TASK DETAILS
Everything from the line containing "(yl if (young" through the line containing "foliage(e, main, leaf, nparts)" must be quoted exactly; everything else is left out.

GIVEN MATERIAL
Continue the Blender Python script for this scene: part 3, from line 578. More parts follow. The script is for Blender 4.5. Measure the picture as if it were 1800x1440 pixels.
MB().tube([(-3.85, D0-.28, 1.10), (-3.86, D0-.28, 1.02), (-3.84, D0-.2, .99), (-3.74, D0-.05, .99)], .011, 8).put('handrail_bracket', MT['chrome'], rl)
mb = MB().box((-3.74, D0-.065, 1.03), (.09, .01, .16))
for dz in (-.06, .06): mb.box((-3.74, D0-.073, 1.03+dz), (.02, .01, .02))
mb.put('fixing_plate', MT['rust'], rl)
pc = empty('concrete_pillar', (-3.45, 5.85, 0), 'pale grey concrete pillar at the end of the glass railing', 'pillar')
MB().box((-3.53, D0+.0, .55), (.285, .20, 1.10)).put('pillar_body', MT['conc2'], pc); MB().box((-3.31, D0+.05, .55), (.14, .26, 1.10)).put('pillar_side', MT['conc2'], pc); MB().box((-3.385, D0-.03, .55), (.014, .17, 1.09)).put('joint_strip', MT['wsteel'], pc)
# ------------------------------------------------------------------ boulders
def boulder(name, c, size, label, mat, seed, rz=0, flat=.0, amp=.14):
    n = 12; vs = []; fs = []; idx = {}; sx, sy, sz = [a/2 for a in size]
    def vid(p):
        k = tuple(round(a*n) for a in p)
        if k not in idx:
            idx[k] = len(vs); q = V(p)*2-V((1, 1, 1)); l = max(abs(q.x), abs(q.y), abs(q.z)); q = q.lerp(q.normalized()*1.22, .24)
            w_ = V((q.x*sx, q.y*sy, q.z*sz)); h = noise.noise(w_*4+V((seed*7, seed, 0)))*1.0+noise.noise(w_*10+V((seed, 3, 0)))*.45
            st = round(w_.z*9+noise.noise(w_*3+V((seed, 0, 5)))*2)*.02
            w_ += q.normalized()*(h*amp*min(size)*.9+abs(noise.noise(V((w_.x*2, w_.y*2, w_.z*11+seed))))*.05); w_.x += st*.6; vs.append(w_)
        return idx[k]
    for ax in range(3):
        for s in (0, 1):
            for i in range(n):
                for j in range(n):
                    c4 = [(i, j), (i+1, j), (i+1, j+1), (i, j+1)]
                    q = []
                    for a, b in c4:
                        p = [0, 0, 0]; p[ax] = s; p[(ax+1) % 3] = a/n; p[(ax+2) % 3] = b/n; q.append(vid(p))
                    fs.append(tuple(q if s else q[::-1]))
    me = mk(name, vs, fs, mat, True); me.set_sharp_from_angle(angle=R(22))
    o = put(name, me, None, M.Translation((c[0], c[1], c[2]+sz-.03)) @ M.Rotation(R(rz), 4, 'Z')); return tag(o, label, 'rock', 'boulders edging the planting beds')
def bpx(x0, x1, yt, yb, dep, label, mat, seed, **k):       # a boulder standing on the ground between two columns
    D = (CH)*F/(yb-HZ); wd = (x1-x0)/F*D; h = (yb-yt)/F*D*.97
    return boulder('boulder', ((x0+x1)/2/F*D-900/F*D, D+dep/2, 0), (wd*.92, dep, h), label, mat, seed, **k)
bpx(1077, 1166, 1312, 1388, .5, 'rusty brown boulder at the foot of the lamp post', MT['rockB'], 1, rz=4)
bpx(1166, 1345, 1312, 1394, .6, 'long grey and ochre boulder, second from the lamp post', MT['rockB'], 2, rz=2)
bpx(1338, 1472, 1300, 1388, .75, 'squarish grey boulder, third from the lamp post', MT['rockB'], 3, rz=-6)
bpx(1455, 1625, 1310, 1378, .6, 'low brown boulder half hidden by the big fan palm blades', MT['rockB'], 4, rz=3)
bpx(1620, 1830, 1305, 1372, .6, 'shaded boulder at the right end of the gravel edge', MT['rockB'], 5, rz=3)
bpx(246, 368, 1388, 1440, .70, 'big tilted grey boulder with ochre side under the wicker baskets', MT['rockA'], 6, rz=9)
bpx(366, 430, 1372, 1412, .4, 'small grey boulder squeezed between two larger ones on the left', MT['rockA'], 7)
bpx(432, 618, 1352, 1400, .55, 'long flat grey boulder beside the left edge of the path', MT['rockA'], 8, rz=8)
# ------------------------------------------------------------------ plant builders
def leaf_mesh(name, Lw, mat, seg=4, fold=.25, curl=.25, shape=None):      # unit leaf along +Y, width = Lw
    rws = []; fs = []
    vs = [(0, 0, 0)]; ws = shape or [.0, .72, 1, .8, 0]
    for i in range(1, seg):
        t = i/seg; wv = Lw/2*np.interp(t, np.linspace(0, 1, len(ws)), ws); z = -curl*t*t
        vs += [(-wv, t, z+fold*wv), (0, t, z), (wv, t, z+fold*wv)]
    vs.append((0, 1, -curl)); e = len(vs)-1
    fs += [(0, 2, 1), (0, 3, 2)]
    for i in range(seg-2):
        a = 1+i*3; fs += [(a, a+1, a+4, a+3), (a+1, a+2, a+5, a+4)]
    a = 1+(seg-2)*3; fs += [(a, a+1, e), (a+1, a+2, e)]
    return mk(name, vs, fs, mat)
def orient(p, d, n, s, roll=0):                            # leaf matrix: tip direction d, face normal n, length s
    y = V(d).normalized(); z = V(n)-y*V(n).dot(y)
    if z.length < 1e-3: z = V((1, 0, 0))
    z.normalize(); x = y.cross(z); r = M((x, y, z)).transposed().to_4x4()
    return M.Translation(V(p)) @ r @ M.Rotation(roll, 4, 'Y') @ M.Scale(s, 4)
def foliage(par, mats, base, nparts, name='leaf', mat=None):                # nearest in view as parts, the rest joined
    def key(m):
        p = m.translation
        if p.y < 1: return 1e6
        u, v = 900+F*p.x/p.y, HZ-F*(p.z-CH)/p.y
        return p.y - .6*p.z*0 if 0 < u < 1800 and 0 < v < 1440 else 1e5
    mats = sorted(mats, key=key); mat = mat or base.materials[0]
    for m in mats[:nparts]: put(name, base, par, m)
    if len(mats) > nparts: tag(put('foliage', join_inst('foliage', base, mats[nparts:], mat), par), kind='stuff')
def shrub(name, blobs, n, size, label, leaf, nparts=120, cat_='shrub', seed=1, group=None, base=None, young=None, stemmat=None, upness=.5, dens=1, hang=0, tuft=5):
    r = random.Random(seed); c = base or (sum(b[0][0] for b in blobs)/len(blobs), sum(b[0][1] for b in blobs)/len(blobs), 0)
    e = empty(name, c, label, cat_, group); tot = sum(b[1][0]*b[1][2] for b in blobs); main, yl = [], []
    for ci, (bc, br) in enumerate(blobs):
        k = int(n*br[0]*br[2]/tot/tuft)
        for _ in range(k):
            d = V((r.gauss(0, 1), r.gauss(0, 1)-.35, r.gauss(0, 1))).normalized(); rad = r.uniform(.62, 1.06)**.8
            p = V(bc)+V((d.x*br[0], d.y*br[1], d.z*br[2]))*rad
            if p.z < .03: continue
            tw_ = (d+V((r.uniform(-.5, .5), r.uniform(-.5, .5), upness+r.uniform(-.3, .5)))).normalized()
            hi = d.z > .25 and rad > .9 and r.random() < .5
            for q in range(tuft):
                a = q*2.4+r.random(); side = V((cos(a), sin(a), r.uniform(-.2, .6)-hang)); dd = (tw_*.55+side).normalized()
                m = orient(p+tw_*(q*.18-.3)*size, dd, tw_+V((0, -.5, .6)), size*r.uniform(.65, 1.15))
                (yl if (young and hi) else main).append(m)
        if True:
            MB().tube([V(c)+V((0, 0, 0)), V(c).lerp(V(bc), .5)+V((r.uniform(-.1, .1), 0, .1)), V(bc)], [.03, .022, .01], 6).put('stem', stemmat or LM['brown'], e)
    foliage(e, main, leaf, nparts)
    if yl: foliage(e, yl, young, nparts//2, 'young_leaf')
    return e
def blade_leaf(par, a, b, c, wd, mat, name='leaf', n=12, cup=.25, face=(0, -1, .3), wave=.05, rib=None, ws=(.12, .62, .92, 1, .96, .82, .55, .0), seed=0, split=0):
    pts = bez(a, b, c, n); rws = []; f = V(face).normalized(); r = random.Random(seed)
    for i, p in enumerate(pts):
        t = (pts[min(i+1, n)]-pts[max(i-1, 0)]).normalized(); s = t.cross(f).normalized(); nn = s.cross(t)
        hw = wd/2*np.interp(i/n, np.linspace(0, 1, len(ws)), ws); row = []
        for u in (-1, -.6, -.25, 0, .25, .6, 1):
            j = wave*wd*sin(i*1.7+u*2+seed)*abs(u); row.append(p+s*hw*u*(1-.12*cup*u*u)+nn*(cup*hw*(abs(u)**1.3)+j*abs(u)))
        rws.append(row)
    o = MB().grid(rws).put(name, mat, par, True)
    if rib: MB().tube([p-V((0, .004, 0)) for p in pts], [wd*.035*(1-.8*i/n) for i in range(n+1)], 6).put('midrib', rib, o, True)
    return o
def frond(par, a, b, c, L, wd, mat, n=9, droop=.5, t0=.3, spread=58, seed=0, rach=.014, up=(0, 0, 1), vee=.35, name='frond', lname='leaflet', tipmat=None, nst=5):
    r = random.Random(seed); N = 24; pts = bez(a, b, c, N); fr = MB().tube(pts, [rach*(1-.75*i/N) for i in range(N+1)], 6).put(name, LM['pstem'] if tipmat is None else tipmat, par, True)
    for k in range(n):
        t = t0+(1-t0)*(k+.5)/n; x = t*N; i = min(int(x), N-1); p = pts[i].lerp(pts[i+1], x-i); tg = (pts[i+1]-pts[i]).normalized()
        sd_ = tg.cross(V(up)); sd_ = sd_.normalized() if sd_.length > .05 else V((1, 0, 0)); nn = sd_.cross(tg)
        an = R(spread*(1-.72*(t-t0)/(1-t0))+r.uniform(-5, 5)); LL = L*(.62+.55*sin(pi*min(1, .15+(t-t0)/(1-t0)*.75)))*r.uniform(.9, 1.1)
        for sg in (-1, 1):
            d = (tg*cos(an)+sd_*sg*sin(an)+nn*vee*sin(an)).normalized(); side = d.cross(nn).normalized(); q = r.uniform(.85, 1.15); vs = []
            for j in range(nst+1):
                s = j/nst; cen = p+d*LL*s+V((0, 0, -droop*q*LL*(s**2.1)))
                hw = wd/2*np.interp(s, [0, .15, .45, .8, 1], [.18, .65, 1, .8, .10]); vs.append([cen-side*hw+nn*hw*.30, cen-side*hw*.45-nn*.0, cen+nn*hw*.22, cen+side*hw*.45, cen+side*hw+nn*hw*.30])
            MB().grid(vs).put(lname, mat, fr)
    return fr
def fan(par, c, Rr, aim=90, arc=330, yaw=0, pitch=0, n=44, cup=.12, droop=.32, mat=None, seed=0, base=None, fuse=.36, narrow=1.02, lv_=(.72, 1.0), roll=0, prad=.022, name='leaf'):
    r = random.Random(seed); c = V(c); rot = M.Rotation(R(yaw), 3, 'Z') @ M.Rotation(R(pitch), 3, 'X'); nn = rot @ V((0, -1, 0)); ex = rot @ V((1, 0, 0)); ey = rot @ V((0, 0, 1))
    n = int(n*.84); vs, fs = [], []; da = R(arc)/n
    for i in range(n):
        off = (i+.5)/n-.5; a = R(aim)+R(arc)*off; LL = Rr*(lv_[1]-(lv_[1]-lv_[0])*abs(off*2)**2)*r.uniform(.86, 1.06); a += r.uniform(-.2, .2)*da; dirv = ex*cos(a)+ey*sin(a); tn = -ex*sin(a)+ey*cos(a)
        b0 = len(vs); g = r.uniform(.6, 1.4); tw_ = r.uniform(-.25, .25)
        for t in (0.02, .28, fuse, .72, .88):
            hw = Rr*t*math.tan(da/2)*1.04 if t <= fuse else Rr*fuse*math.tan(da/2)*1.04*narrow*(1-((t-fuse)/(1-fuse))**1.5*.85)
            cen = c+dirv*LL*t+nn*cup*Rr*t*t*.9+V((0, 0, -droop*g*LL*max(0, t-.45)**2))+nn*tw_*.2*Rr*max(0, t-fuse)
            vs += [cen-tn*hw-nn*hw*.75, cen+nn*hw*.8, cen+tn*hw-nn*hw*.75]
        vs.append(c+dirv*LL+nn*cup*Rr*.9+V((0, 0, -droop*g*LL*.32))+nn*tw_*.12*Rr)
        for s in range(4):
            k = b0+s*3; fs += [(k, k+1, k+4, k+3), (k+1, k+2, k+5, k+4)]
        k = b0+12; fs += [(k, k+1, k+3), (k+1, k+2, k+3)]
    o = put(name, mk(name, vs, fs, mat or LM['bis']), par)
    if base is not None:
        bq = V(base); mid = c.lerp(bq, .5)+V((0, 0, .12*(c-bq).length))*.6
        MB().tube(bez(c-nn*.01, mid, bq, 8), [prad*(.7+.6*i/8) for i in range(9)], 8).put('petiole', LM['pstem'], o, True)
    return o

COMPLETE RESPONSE
                (yl if (young and hi) else main).append(m)
        if True:
            MB().tube([V(c)+V((0, 0, 0)), V(c).lerp(V(bc), .5)+V((r.uniform(-.1, .1), 0, .1)), V(bc)], [.03, .022, .01], 6).put('stem', stemmat or LM['brown'], e)
    foliage(e, main, leaf, nparts)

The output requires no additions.